Am I missing something? Please shed some light!!!!
 
It's hard to tell efficiency without a pre boil gravity. You could have boiled off more than you were expecting which threw the numbers off.

I have been brewing for a good while now (two or so years) and have at least 20 all grain brews under my belt, albeit with my brother. I just brewed my second solo batch, a French saison, and hit 90% efficiency.

My brother and I routinely had efficiencies of 75-80%, but 90% seems ludicrous. Grain bill as follows:

8# Belgian Pilsner
2# Belgian Munich
.5# caramel 60

I forgot to get a pre boil gravity, but my post boil gravity, after transfer to ale pail before yeast, was 1.064.

Am I missing something? Please shed some light!!!!
 
You need accurate SG and volume measurements in order to calculate accurate efficiencies. Volume measurements should also be corrected to the calibration temp of the hydrometer. You don't give a post-boil volume, so it's impossible to check your efficiency. If you didn't measure your post-boil volume, and just assumed it was what your recipe predicted, then that could throw you way off. If your boil off was higher then expected, that would increase your OG, and decrease your volume. If you used an assumed volume that was to high, that would inflate your efficiency.

Brew on :mug:
 
Am I missing something?

Yes. Volume in the fermentor.

Calculating brewhouse efficiency requires three pieces of info. You're missing one.

  • The estimated potential gravity points available in the grain-bill
  • OG
  • Volume in the FV

Edit: Should have read down. Already answered. Sorry bout that.
 
Last edited:
You need accurate SG and volume measurements in order to calculate accurate efficiencies. Volume measurements should also be corrected to the calibration temp of the hydrometer. You don't give a post-boil volume, so it's impossible to check your efficiency. If you didn't measure your post-boil volume, and just assumed it was what your recipe predicted, then that could throw you way off. If your boil off was higher then expected, that would increase your OG, and decrease your volume. If you used an assumed volume that was to high, that would inflate your efficiency.

Brew on :mug:

Ditto. i suspect your calculation you are using pre-boil volume but post-boil SG, which may give you 90%.

If you boiled it down to 5G, for example, your efficiency would end up about 67%.
If you boiled down to 6G and measured 1.064, it's 80.3%.

finally, stating the obvious - did you add any sugar during the boil (many saisons call for that)? This should be included in calculation, of course.
 
That same thing happened to me and it turned out the base grain had a higher GU per pound,but it only went from 80 to 86%.

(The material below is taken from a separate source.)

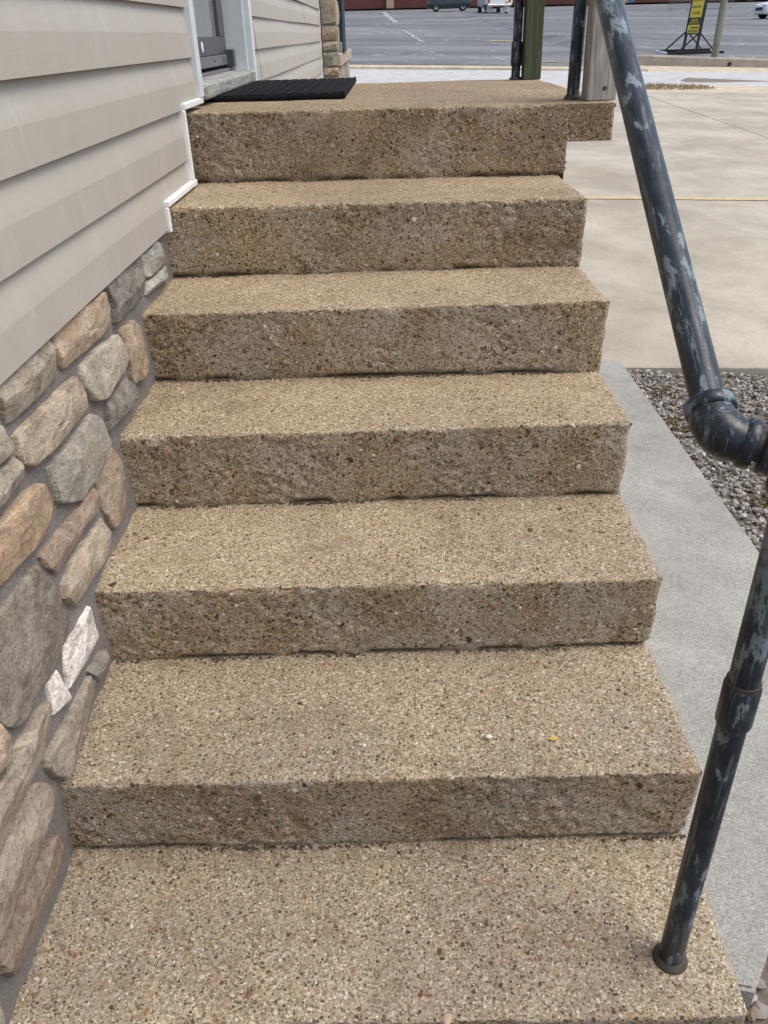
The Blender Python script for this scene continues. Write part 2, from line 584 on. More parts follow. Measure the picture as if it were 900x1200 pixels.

All things being equal that will result in a higher amount of sugars in the FV and a higher OG but not a higher brewhouse efficiency if the correct figures are entered in the grain-bill's characteristics to reflect the higher PPG numbers.
 
Then I get about 74% mash efficiency which is pretty reasonable.

Even at 5.5 gal post-boil & 1.064, I still get about 93% efficiency, which seems unreasonably high.
Grain pts = (8 + 2 + 0.5) * 36 = 378
Wort pts = 5.5 * 64 = 352
352 / 378 = 0.93 => 93%​

Brew on :mug:
 
Any idea what legitimate breweries get efficiency wise? And what is about normal for all you guys?
 
I reckon commercial breweries would be knocking on the door of ~99% conversion efficiency, lautering efficiency ~95% if they centrifuge or squeeze the grain bed in some fashion.

Their mash efficiency has got to be well over 90%. (~95%)

Hop absorption and break material is unavoidable. I'm guessing they don't chuck it all into the fermentor and are seeing ~5% in looses to break, hops absorption and dead spaces (negligibly small).

Coming in at ~90% brewhouse efficiency.

This is all purely guestimation on my part based on the likely unavoidable minimums in volume losses.

I tailor recipes to 80% BH efficiency. (that will go up or down a touch in-line with the planned OG)
 
Even at 5.5 gal post-boil & 1.064, I still get about 93% efficiency, which seems unreasonably high.
Grain pts = (8 + 2 + 0.5) * 36 = 378
Wort pts = 5.5 * 64 = 352
352 / 378 = 0.93 => 93%​

Brew on :mug:

this sounds about right, I must have made a mistake somewhere.
93% is quite high. I get 75-85%, even though mostly it's 75-80% range. I think I had a 70-72 once.

So no sugars and you are pretty sure about weights, volumes and SG measurements? If so, kudos!